Publicis Groupe reported a solid performance in 2025, delivering organic growth of 5.6%, with India playing a pivotal role in strengthening the group’s Asia-Pacific momentum. The French advertising and public relations major posted full-year revenue of €17.4 billion, marking an 8.5% year-on-year increase, while net revenue stood at €14.55 billion. Operating margins also improved, rising 20 basis points to 18.2%, reflecting disciplined cost management alongside growth investments.
In the fourth quarter of 2025, Publicis recorded net revenue of €3.87 billion, translating into 5.9% organic growth compared to the same period last year. The Asia-Pacific region emerged as a standout performer with 6.2% organic growth, led by strong contributions from India, underscoring the country’s growing strategic importance in the global advertising and digital services landscape.
Regionally, Europe delivered 6.3% organic growth, with the UK posting a robust 7.2% rise.
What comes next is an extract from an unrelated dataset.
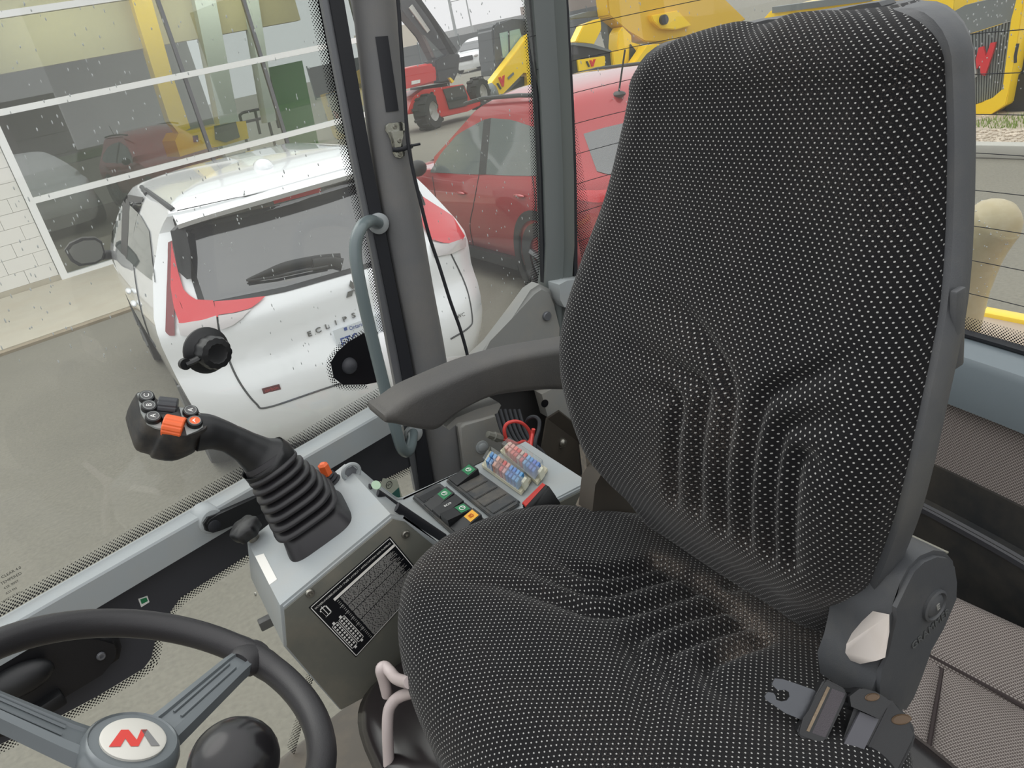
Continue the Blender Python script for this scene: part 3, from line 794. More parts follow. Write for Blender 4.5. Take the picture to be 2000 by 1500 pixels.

North America recorded organic growth of 4.2% during the quarter. Acquisitions, net of disposals, contributed an additional €53 million to revenues over the year.
By business segment, Connected Media-accounting for 60% of net revenue-achieved high single-digit organic growth, driven by demand for AI-powered media solutions and market share gains. Intelligent Creativity, contributing 26% of net revenue, posted mid-single-digit growth, supported by production-led expansion and new business wins. Technology, which makes up 14% of net revenue, remained largely flat amid cautious client spending.
Commenting on the results, Chairman and CEO Arthur Sadoun highlighted Publicis’ AI-led growth model, noting that artificial intelligence has evolved into a key driver of both revenue growth and margin expansion. Looking ahead, he said the group aims to scale agentic AI solutions that deliver measurable business outcomes.